● Collected material
----

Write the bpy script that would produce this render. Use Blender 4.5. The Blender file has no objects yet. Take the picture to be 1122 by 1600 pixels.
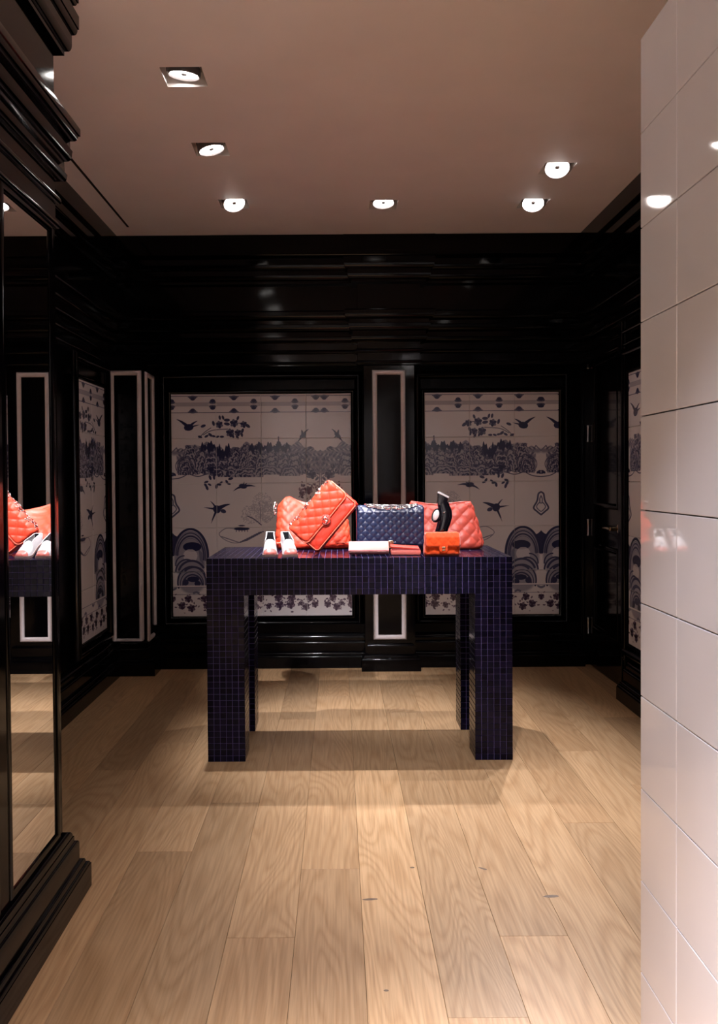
import bpy, bmesh, math, random
import numpy as np
from mathutils import Vector, Matrix

S = bpy.context.scene
COL = S.collection
R = math.radians
PI = math.pi

# ------------------------------------------------------------------ camera
PITCH, ROLL = R(1.08), 0.0068
cam_d = bpy.data.cameras.new('camera')
cam_d.sensor_fit = 'VERTICAL'
cam_d.sensor_height = 36.0
cam_d.sensor_width = 36.0 * 1122 / 1600
cam_d.lens = 36.0 * 1300 / 1600
cam_d.shift_x = 33 / 1600
cam_d.shift_y = -30.5 / 1600
cam_d.clip_start = 0.02
cam = bpy.data.objects.new('camera', cam_d)
COL.objects.link(cam)
fwd = Vector((0, math.cos(PITCH), -math.sin(PITCH)))
r0, u0 = Vector((1, 0, 0)), Vector((0, math.sin(PITCH), math.cos(PITCH)))
rt = r0 * math.cos(ROLL) - u0 * math.sin(ROLL)
up = r0 * math.sin(ROLL) + u0 * math.cos(ROLL)
cm = Matrix((rt, up, -fwd)).transposed().to_4x4()
cm.translation = (0, 0, 1.2)
cam.matrix_world = cm
S.camera = cam

# ------------------------------------------------------------------ world, exposure
w = bpy.data.worlds.new('world')
S.world = w
w.use_nodes = True
w.node_tree.nodes['Background'].inputs[0].default_value = (0.75, 0.8, 1.0, 1)
w.node_tree.nodes['Background'].inputs[1].default_value = 0.02
S.view_settings.view_transform = 'Standard'
S.view_settings.look = 'None'
S.view_settings.gamma = 1
S.view_settings.use_curve_mapping = False
S.view_settings.exposure = 0.2

CEIL = 2.66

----

● Aim
In the data above, please extract the lines from the first one through the line with "PI = math.pi", exactly, and keep pictures out.

● Result of this task
Write the bpy script that would produce this render. Use Blender 4.5. The Blender file has no objects yet. Take the picture to be 1122 by 1600 pixels.
import bpy, bmesh, math, random
import numpy as np
from mathutils import Vector, Matrix

S = bpy.context.scene
COL = S.collection
R = math.radians
PI = math.pi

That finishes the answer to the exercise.